The gallery of images following give some idea of the feel of Dreyer’s work. The use of rectangular planes allows for sense of movement between a psychic as well as geometric space.







If the close-ups in “The Passion of Joan of Arc” were landscapes of psychology, revealing character, the close -ups here reflect a dreamlike, somewhat miasmatic state on the border of waking and sleep. Or perhaps, death.





Last, a sequence of images that demonstrate Dreyer’s debt to artists like Fusili and Redon, certainly Symbolism, but even a nod to the Pre-Raphaelites.









Pere Portabella’s “Cuadecuc-Vampir” (1971)


Cuadecuc - Vampir Poster


Portabella’s “Cuadecuc - Vampir”, is an hour of near postmodern deconstruction of the Dracula story using behind the footage from “Count Dracula” (directed by Jean Rollin) that includes scenes with cast, crew, and set-ups. It is for the most part, a silent film (with Christopher Lee’s explanation of the end of Stoker’s novel, the only dialog), although there is some music and sound effects used now and again.


It is itself a ghostly product, a ghost of a film. Portabella began as a producer and then moved to more avant-garde and abstract filmmaking before delving deeper into more political narratives (and becoming a politician himself).
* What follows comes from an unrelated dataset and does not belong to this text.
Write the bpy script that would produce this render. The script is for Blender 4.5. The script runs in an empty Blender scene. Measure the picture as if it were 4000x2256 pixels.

It is, of course, a meta commentary on the nature of filmmaking, but it also remains a vampire story in terms of bringing to life the cast-off footage, the “worm’s tail” of found footage, a kind of vampirism in and of itself.


And whew: it is a striking piece of work! Shot on high contrast film, some of the images are hard to read but like Kodalithic Rorschach tests, come into view to be replaced by more legible sequences. One minute might be an actor caught unawares on film in the distance, another is a crew setting up lights, a third might be much of an entire scene from Rollins’ opus shot from a very different point of view.


There is a potentially political dimension to Portabella’s enterprise, as well. Katie Duggan at Filmdaze, points out the clandestine filmmaking of “Vampir” mirrors the surreptitious filming many had to resort to under Franco and the deconstruction of Dracula as a metaphor for deconstructing (and de-fanging?) the dictator. (It’s a terrific essay; give it a read.)